Situating veiling in Islamic sacred texts, as well as in progressive and conservative Muslim politics, Amer shows what ought to be obvious to us all: Islam as a religion and Muslim as an identity are not homogenous. The Qur’an is open to interpretation, subject to multiple translations, irreducible to what it literally says, and its poetic language propels different commentaries on how to live according to its word. The hadith – a collection of texts containing eyewitness reports of what the prophet Muhammad said and did – has few references to Muslim women’s and men’s attire, as does Islamic jurisprudence, which is a translation of the Qur’an and hadith into a practical legal system. Jurisprudence here is not to be confused with the Law of God (sharia), as it often is in Euro-American (and Australian) mainstream media. Along with Muslim progressives, Amer acknowledges how any rendition of the sacred book, Islamic history, and Islamic law will carry its own biases and assumptions, where there can be no definitive word on veiling requirements extracted from core Islamic texts. Furthermore, veiling, she argues, cannot be attributed to religion alone.
Sahar Amer
Amer’s attendance to historical and regional detail connects current arguments about veiling as a symbol of gender oppression and the alleged backwardness of Islam as a patriarchal religion to the guise that the European ‘civilising mission’ of nineteenth-century imperialism gave itself, where ‘white men save brown women from brown men’ (Amer curiously misattributes this phrase to Chandra Mohanty instead of Gayatri Chakravorty Spivak). Against this ‘civilising mission’, Amer underscores how Muslim women also wore the veil as an act of resistance against colonising powers, showing solidarity with one another. While observing how Orientalist stereotypes of Middle Eastern otherness in nineteenth-century European painting, photographs, postcards, and film are so readily resurrected in contemporary ‘civilising missions’ of military infiltrations in Muslim majority societies today, Amer prompts us to consider how the same stereotypes bolster current justifications for legislating against forms of veiling in countries where Muslims are a minority.

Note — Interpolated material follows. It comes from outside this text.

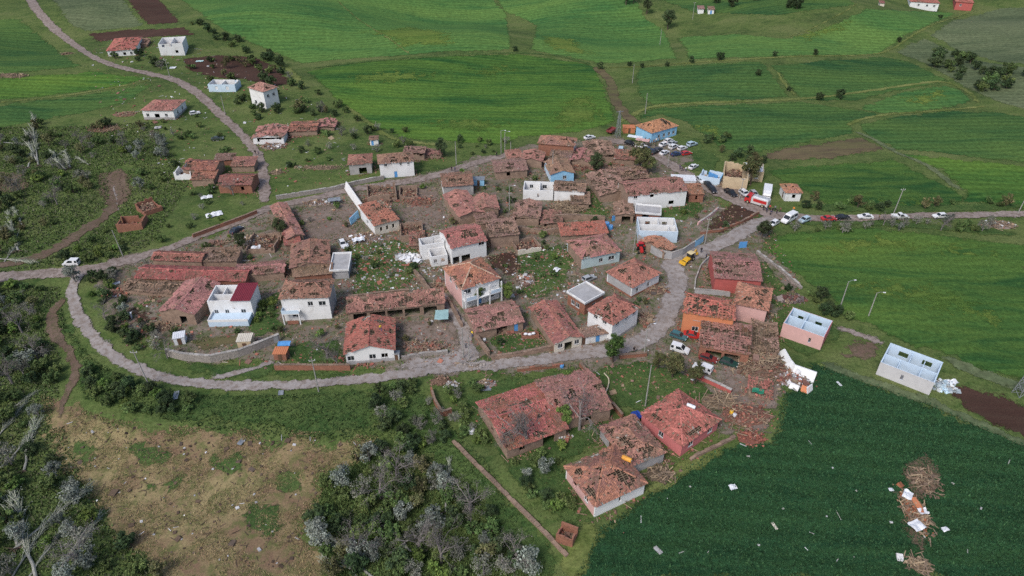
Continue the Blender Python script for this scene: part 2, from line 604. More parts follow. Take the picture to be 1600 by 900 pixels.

By far the strongest and most novel contribution Amer makes to public debate is the section that weaves the words of Muslim women themselves through present-day cadences of Islamic feminism, hijab poetry, stand-up comedy, and fine arts. Amid the consumerist language of choice, the Muslim fashion industry and birth of the burkini (a blend of burqa and bikini), beauty pageants, and Muslim dolls, Amer demonstrates that the meaning of veiling is far from singular and transparent to the onlooker. As indicated by the linguistic shift in Egypt from muhajjabat (covered women) to mutahajjibat (women who cover), there is a new emphasis on the agency involved in claiming Muslim identity and the choice to veil. Among other terms riding this new wave of women’s agency are ‘hijabistas’, ‘fashionable fundies’ (fundamentalists), ‘makeuphijabs’, and ‘muhajababes’. Following Amina Wadud, Amer is well aware that ‘the hijab of coercion and the hijab of choice look the same’ (emphasis in original). But for those who are so quick to opine about veiling, perhaps the lesson is learning how to listen to those who are most affected by the discussion.